Jeetendra was the hero in the only Hindi film actually titled with the word ‘Bond’, but was no ‘gem’ (couldn’t resist that, sorry!)! The flop starred Parveen Babi and had music by R.D. Burman, detailing a terrorist organization, a defector scientist and so on.

Ek Tha Tiger / Tiger Zinda Hai (2012 / 2017)

The idea of agents from across countries joining hands for a common mission was what separated this franchise from the normal Hindi spy thriller and took it into Bond-terrain where, for example, a Russian woman could join hands with the British secret agent.
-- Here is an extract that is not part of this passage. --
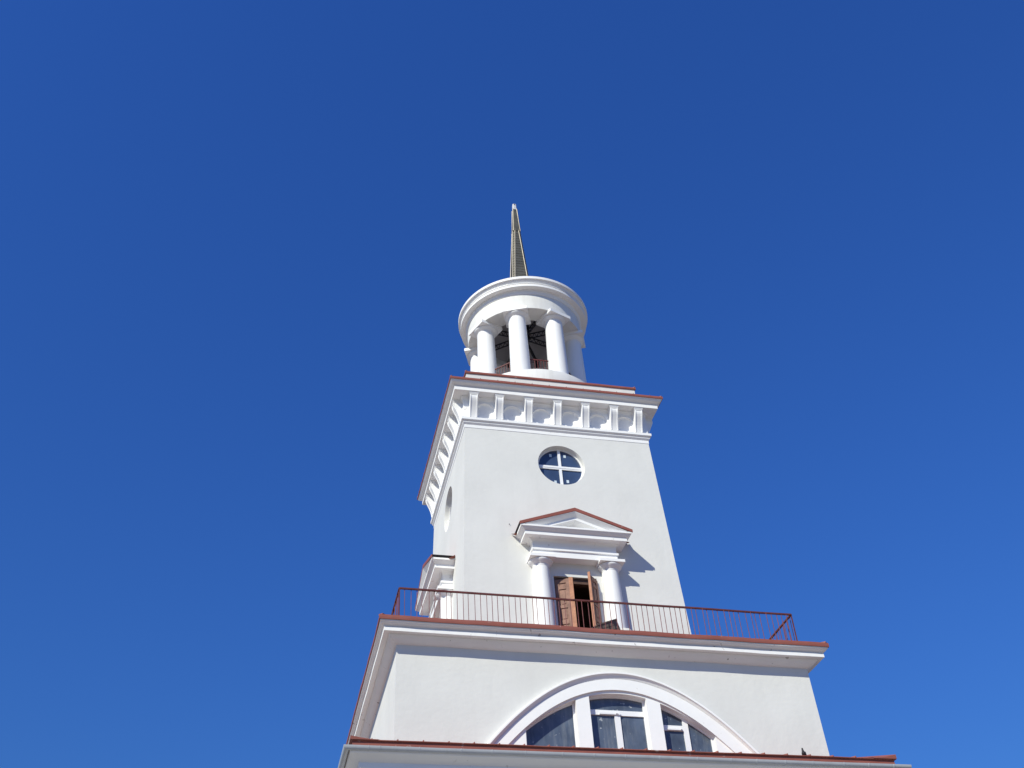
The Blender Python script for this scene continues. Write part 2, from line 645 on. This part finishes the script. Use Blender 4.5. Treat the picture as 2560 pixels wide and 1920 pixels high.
for sx, sy in ((-1, -1), (1, -1), (1, 1), (-1, 1)):
    if post is None:
        post = pm.build('post', 'rail', railing)
        o = post
    else:
        o = copy_part(post, railing)
    o.location = (sx * RH, sy * RH, 0)
spots = []
for k in range(1, 71):
    spots.append((-RH + 2 * RH * k / 71, -RH))
for k in range(1, 16):
    spots.append((-RH, -RH + 2 * RH * k / 71))
    spots.append((RH, -RH + 2 * RH * k / 71))
bal = None
for x, y in spots:
    if bal is None:
        bal = MB().box(-.0055, .0055, -.0055, .0055, 12.30, 13.08).build('baluster', 'baluster', railing)
        o = bal
    else:
        o = copy_part(bal, railing)
    o.location = (x, y, 0)
    o.rotation_euler = (random.uniform(-.0015, .0015), random.uniform(-.0015, .0015), random.uniform(-.06, .06))
rest = MB()
for k in range(16, 71):
    for sx in (-1, 1):
        x, y = sx * RH, -RH + 2 * RH * k / 71
        rest.box(x - .006, x + .006, y - .006, y + .006, 12.30, 13.08)
for k in range(1, 71):
    x = -RH + 2 * RH * k / 71
    rest.box(x - .006, x + .006, RH - .006, RH + .006, 12.30, 13.08)
ro = rest.build('baluster_row', 'baluster', railing, merge=False)
ro['kind'] = 'stuff'

# ------------------------------------------------------------------ upper shaft
ZB, ZT = 12.2, 19.02
WZ = 18.015                                               # round windows
DX0, DX1, DZ = -0.50, 0.56, 14.67                         # doorway


def uf(u, v, d):                                          # tapering front face: d outwards
    return (u, -H(v) - d, v)


def uface(mb, side, holes):
    rot = Matrix.Rotation(ROT[side], 3, 'Z')
    outer = [(-H(ZB), ZB), (H(ZB), ZB), (H(ZT), ZT), (-H(ZT), ZT)]
    panel(mb, outer, holes, lambda u, v, d: rot @ Vector(uf(u, v, d)), 0, 0)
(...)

Both the films were blockbusters in the anti-terrorist canon. The directors were Kabir Khan and Ali Abbas Zafar respectively, and Salman Khan and Katrina Kaif were the two actors. The third film in the franchise, Tiger 3, is expected to release next year.

Farz (1967)

The first ‘Bond’ movie in India, this 1967 whopper (it ran for 50 weeks like Ankhen and the 1977 Agent Vinod) was signed by a then-two film old newbie Jeetendra as he wanted to make money for his sister’s wedding! Remade from the Telugu hit, Gudachari 116, it had super-hit music by Laxmikant-Pyarelal that aided its box-office. Jeetendra, in all-white (shirt, trousers, shoes) became known as the Jumping Jack through the songs and was ace spy Gopal a.k.a. Agent 116. The international conspiracy angle comes in as well—to destabilize India. Ravee Nagaich made his Hindi debut and continued to ‘bond’ with on-screen fascimiles of the British super-agent in more films to come!

Along with the massive success of Dharmendra’s Phool Aur Patthar in 1966, Farz inspired Ramanand Sagar to enhance the production scale of the same leading man’s abovementioned Ankhen!


Dharmendra in Keemat (1973) as a desi Bond against human trafficking. Photo: Trailer Video Grab

Keemat (1973)

This average success was the next to come from Ravee Nagaich. It featured Dharmendra and Rekha. This time Dharmendra was Agent 116, and the film was remade later in Telugu. It focused on human trafficking.

Raksha (1982)

Ravee Nagaich’s hat-trick with Agent 116 was a flop. Jeetendra starred with Parveen Babi and Moushumi Chaterjee as the heroines. Nuclear war and terrorism came in. But not the audience!

Spy in Rome (1968)

A small film made by trade analyst B.K. Adarsh, it boasted of an interesting story of a Chinese man operating from Italy against India. Dev Kumar and the filmmaker’s actress-wife Jaymala played the lead roles, and the foreign locations again (a novelty then) might have made the film a break-even proposition. The music (Laxmikant-Pyarelal) was surprisingly a major disappointment, but for the title-song.

Surakksha (1979)

Ravee Nagaich shifted to Mithun Chakraborty as a CBI officer, Gopi (changed from Gopal in his other films!) named Gunmaster G-9! A terrorist organization is named Shiv Shakti! High-tech gadgets, car chases, scantily-clad girls and more highlighted this hit film’s association with the ‘Bond’ pantheon. Bappi Lahiri diverted from melody to a new kind of beat-heavy music that gave him lasting popularity—the disco type of song in Mausam hai gaane ka.

Wardat (1981)

Resting on the success of Surakksha, Ravee Nagaich pulled out all stops to make his second outing with Gunmaster G-9, on terrorists harnessing nature and damaging Indian crops with locusts on a rampage! Kajal Kiran was the leading lady and Bappi Lahiri was repeated, but the film bombed and did not ‘bond’ with the audience at all.